Before presenting conclusions from a cyber perspective, I would like to clarify that these are generic conclusions intended for future scenarios: There is absolutely nothing in the physical behavior observed in the Spanish power grid on the day of the blackout that could realistically be attributed to threat actors rather than to power system dynamics.
That said, this does not imply that some of the key observed physical behaviors could not be replicated through cyber means.

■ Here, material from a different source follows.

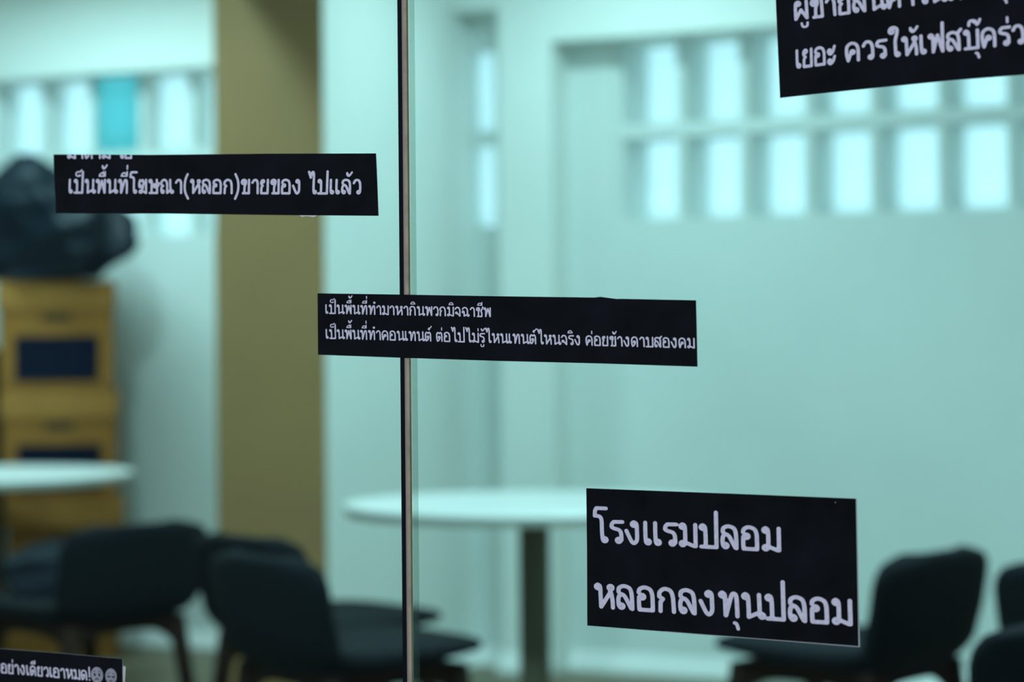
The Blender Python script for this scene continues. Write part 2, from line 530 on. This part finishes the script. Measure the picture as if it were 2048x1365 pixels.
def mark(ch, x, high, tall):
    """strokes of a vowel or tone sign; x = the right stem of the letter below"""
    if ch in 'ิีื':
        st = [Ln((x - .40, 1.165), (x - .02, 1.165)), S((x - .40, 1.165), (x - .34, 1.30), (x - .20, 1.37), (x - .08, 1.31), (x - .01, 1.165))]
        if ch == 'ี':
            st.append(Ln((x, 1.17), (x, 1.45)))
        if ch == 'ื':
            st += [Ln((x, 1.17), (x, 1.45)), Ln((x - .13, 1.30), (x - .13, 1.44))]
        return [(s, .10) for s in st]
    if ch == '็':
        return [(S((x - .17, 1.20), (x - .34, 1.16), (x - .46, 1.22), (x - .46, 1.37), (x - .36, 1.44), (x - .20, 1.45), (x - .09, 1.56)), .10), (C(x - .22, 1.20, .03), .10)]
    y = 1.60 if high else 1.12
    if ch == '่':
        return [(Ln((x, y + .02), (x, y + .24)), .11)]
    if ch == '้':
        return [(S((x - .20, y + .23), (x - .19, y + .12), (x - .10, y + .04), (x, y + .12), (x + .10, y + .27)), .12), (Ln((x - .19, y + .20), (x - .12, y + .10)), .13)]
    if ch == '๊':
        return [(S((x - .36, y + .05), (x - .33, y + .22), (x - .20, y + .27), (x - .12, y + .18)), .13), (S((x - .24, y + .27), (x - .08, y + .24), (x - .02, y + .06), (x + .06, y + .14), (x + .12, y + .30)), .12)]
    if ch == '์':
        return [(C(x - .13, y + .07, .05), .11), (S((x - .20, y + .10), (x - .12, y + .19), (x, y + .21), (x + .10, y + .36)), .11)]
    if ch == 'ุ':
        return [(S((x - .09, -.17), (x - .02, -.20), (x + .03, -.38)), .12)]
    if ch == 'ู':
        return [(S((x - .27, -.14), (x - .23, -.29), (x - .12, -.33), (x - .02, -.28), (x, -.13)), .11)]
    if ch == 'ํ':
        return [(C(x - .02, 1.22, .065), .11)]
    return []


def catmull(pts, n=5):
    if len(pts) < 3:
        return list(pts)
    P = [pts[0], *pts, pts[-1]]
    out = []
    for i in range(1, len(P) - 2):
        p0, p1, p2, p3 = P[i - 1:i + 3]
        for k in range(n):
            t = k / n
            out.append(tuple(0.5 * (2 * b + (c - a) * t + (2 * a - 5 * b + 4 * c - d) * t * t + (3 * b - a - 3 * c + d) * t ** 3)
                             for a, b, c, d in zip(p0, p1, p2, p3)))
    out.append(pts[-1])
    return out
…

Power systems professionals will surely learn a lot from this incident, but all of us who work on the cyber side need to pay special attention.
There are two events in the Iberian blackout that should be carefully studied:
Distribution-side attacks
The distribution-side issues, with thousands of small-scale and residential (rooftop) solar inverters entering momentary cessation at the same time, had a significant impact on the transmission side. Replicating this by cyber means is totally feasible. It would not be easy or stealthy, but a determined actor could certainly attempt such an operation.
'Nuñez De Balboa'-style attacks.
In the conclusions of an analysis I published in May, a month after the blackout, I wrote the following:
"However, and this is purely speculative, which I generally avoid, there remain some highly sophisticated cyber-physical scenarios, possibly involving long-distance interactions, that could potentially align with what has been observed."
As we have seen, forced oscillations can also exacerbate natural inter-area oscillation modes. Therefore, the potential to generate forced oscillations by cyber means, impacting countries beyond the target plant is interesting, especially in Europe, due to an eastern neighbor whose behavior is not especially friendly.
This has been already explored [1][2] mostly from the academic side. This kind of attack is extremely sophisticated and requires a very precise approach, but technically feasible.
For instance, in this post we have seen how the inverters were remotely controllable via ModbusTCP. Among the controllable parameters, some could potentially be exploited to influence the inverter-level control algorithms, which in turn could induce oscillatory behaviors.
However, this attack vector is both less urgent and unlikely to occur compared with many others that also deserve consideration.